As described above, after the recess pattern is formed, the isotropic etching process is performed to minimize the horn formed at the edge portion of the recess pattern contacting the isolation structure and to make the bottom profile of the recess pattern rounded. As a result, a phenomenon which the electric charges concentrate at a portion where the horn is generated can be prevented, and the subsequent gate insulation layer can be formed to a uniform thickness. Accordingly, it is possible to secure an electrical property.

While the present invention has been described with respect to the specific embodiments, it will be apparent to those skilled in the art that various changes and modifications may be made without departing from the spirit and scope of the invention as defined in the following claims.

Claims

1. A method for fabricating a recess gate of a semiconductor device, comprising:

forming a recess pattern in a substrate where an isolation structure is formed;

etching portions of the substrate to remove a horn generated while forming the recess pattern;

forming a gate insulation layer over the recess pattern and the substrate; and

forming a gate structure covering the recess pattern over the gate insulation layer.

2. The method of claim 1, wherein etching the portions of the substrate comprises performing an isotropic etching process.

3. The method of claim 2, wherein etching the portions of the substrate comprises using a top power.

4. The method of claim 3, wherein the top power ranges from about 700 W to 2,000 W.

5. The method of claim 2, wherein etching the portions of the substrate comprises using a top power and a bottom power.

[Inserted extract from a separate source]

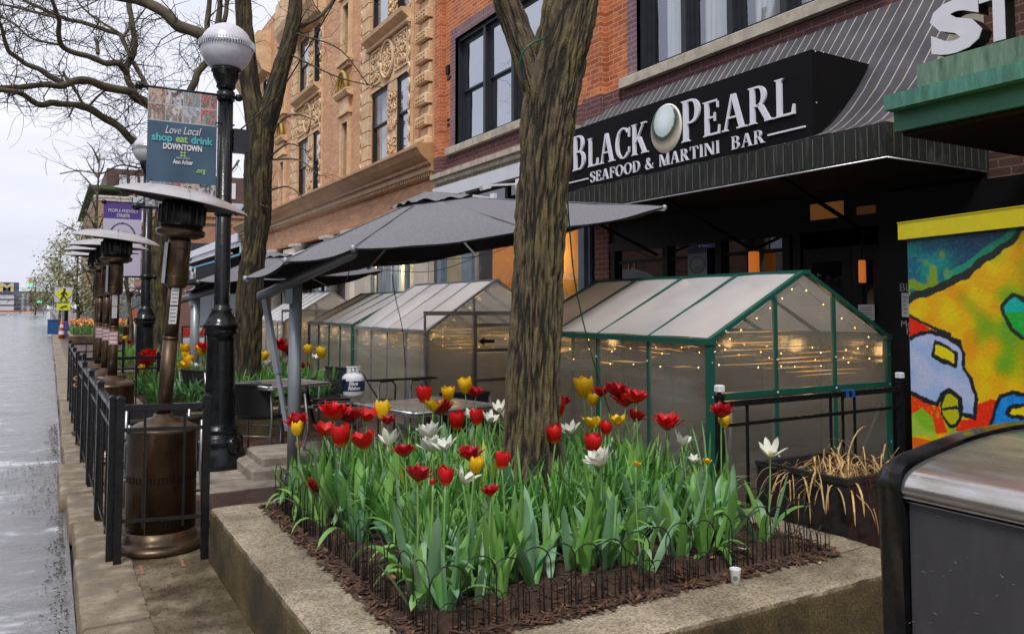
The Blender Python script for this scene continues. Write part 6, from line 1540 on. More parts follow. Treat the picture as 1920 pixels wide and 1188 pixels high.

6. The method of claim 5, wherein the top power ranges from about 700 W to 2,000 W and the bottom power ranges from about 1 W to 20 W.

7. The method of claim 1, wherein forming the recess pattern comprises:

forming a polysilicon layer over the substrate;

etching the polysilicon layer to form a mask pattern; and

etching the substrate using the mask pattern as a hard mask.

8. The method of claim 7, wherein etching the polysilicon layer and etching the substrate are performed in situ in the same chamber with using substantially the same etch gas.

9. The method of claim 8, wherein etching the polysilicon layer and etching the substrate comprises using a mixture gas including chlorine (Cl2) gas and hydrogen bromide (HBr) gas.

10. The method of claim 1, wherein forming the recess pattern and etching the portions of the substrate are performed in situ in the same chamber.

11. The method of claim 1, wherein etching the portions of the substrate comprises using a mixture gas including at least CxHyFz gas, where x, y and z are positive numbers.

12. The method of claim 11, wherein the CxHyFz gas comprises CHF3 gas.

13. The method of claim 11, wherein the mixture gas further comprises argon (Ar) gas, oxygen (O2) gas, hydrogen bromide (HBr) gas, and chlorine (Cl2) gas.

14. The method of claim 13, wherein the Ar gas flows at a rate of about 200 sccm to 400 sccm.

15. The method of claim 13, wherein the O2 gas flows at a rate of about 100 sccm to 250 sccm.

16. The method of claim 13, wherein the HBr gas flows at a rate of about 20 sccm to 40 sccm.

17. The method of claim 13, wherein the Cl2 gas flows at a rate of about 5 sccm to 15 sccm.